Collected data ::
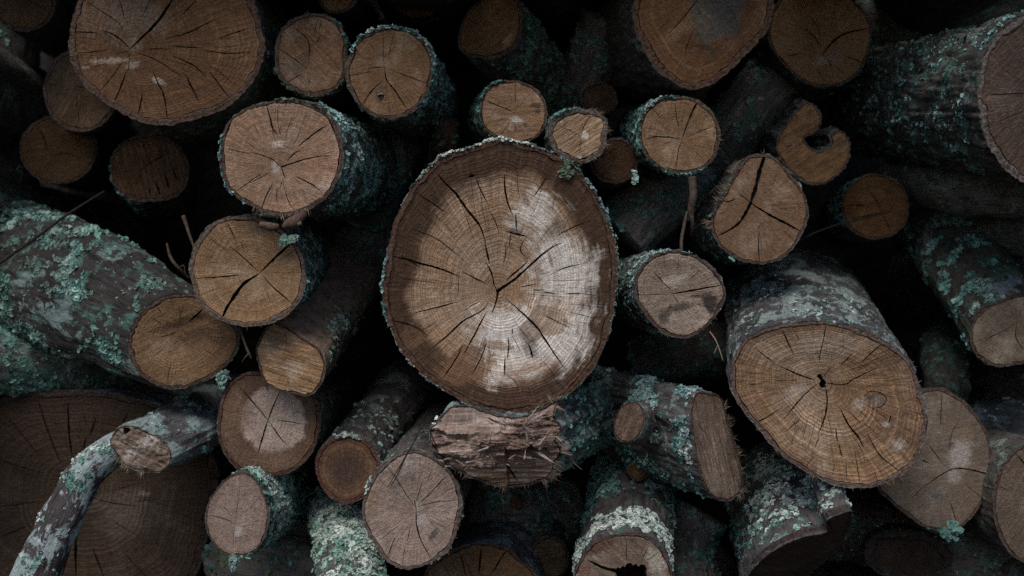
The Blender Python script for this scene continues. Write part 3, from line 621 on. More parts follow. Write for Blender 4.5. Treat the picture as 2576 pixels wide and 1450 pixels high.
build_log('round log end half hidden behind the lower left of the very large brown log',
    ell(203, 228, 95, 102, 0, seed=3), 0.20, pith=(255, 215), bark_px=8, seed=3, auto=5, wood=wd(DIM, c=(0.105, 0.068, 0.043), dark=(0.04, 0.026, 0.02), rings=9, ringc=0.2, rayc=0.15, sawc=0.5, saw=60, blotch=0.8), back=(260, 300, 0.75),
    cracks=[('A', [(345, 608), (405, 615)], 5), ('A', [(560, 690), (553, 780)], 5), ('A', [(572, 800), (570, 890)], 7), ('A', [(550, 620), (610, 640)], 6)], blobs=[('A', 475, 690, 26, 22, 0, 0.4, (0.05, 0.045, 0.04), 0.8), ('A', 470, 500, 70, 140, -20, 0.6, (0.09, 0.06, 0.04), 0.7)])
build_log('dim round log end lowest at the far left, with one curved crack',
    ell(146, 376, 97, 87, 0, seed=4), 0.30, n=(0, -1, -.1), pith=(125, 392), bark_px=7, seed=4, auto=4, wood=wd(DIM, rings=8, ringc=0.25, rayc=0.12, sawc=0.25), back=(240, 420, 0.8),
    cracks=[('A', [(260, 910), (310, 980), (345, 1080)], 9), ('A', [(380, 1130), (480, 1115), (590, 1150)], 5)], blobs=[('A', 545, 1083, 14, 12, 0, 0.3, (0.03, 0.02, 0.015), 0.9)])
build_log('dark log end with a torn splintery lower edge, left of the lichen-edged middle logs',
    [(277, 425), (285, 385), (315, 352), (370, 340), (425, 350), (462, 385), (474, 425), (468, 465), (445, 495), (400, 505), (350, 506), (308, 490), (284, 460)], 0.27, n=(0, -1, -.1), pith=(365, 430), bark_px=7, seed=5, auto=4, rough=1.8,
    wood=wd(DIM, c=(0.10, 0.058, 0.034), rings=8, ringc=0.2, rayc=0.2, sawc=0.9, saw=-75), back=(420, 500, 0.75),
    cracks=[('A', [(1000, 1250), (1100, 1180), (1230, 1100)], 9), ('A', [(975, 1350), (1020, 1270)], 6), ('A', [(1130, 1310), (1160, 1420)], 16), ('A', [(1190, 1260), (1230, 1370)], 18), ('A', [(1250, 1230), (1290, 1310)], 14), ('A', [(1080, 1350), (1090, 1430)], 10)],
    lichen=[dict(count=160, size=0.006, key='teal', thr=-0.2, ang=(200, 50), lr=(0, 0.2)), dict(count=220, size=0.006, key='olive', thr=-0.1, ang=(-90, 60), lr=(0, 0.25))])
build_log('log end in the top left corner, cut off by two edges of the view',
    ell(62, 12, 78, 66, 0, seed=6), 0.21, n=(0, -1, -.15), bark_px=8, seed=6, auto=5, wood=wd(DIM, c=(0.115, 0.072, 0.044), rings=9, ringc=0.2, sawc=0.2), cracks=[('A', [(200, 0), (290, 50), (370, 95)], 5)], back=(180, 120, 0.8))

# ------------------------------------------------------------------ upper middle
build_log('squarish brown log end with slanting saw marks, just right of the very large brown log',
    [(692, 150), (698, 95), (720, 58), (760, 38), (810, 37), (845, 52), (866, 90), (872, 140), (864, 195), (842, 228), (800, 243), (755, 235), (718, 212), (698, 185)], 0.11, n=(-.05, -1, -.05), pith=(771, 174), bark_px=9, seed=7, auto=6, back=(860, 235, 0.6),
    wood=wd(TAN, c=(0.175, 0.107, 0.072), rings=15, ringc=0.55, rayc=0.25, sawc=0.45, saw=-48), cracks=[('B', [(424, 475), (426, 310), (350, 222), (298, 178)], 8), ('B', [(412, 497), (300, 410), (203, 350)], 7), ('B', [(517, 148), (500, 215)], 7), ('B', [(516, 250), (478, 315)], 7), ('B', [(385, 533), (258, 602)], 9), ('B', [(440, 555), (424, 620)], 4), ('B', [(195, 465), (265, 466)], 4)],
    blobs=[('B', 300, 500, 120, 90, 0, 0.7, (0.12, 0.095, 0.08), 0.6), ('B', 400, 590, 150, 70, 0, 0.7, (0.25, 0.18, 0.14), 0.5)], fuzz=[(60, 150, 40, 0.006, 0.0007)], rimlichen=[(190, 330, 60, 0.005, 'olive'), (-40, 60, 40, 0.004, 'teal')],
    lichen=[dict(count=100, size=0.005, key='olive', thr=0.0, lr=(0.01, 0.3))])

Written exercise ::
Leave out every line without the string "dark" and copy the rest.

Reply ::
    ell(203, 228, 95, 102, 0, seed=3), 0.20, pith=(255, 215), bark_px=8, seed=3, auto=5, wood=wd(DIM, c=(0.105, 0.068, 0.043), dark=(0.04, 0.026, 0.02), rings=9, ringc=0.2, rayc=0.15, sawc=0.5, saw=60, blotch=0.8), back=(260, 300, 0.75),
build_log('dark log end with a torn splintery lower edge, left of the lichen-edged middle logs',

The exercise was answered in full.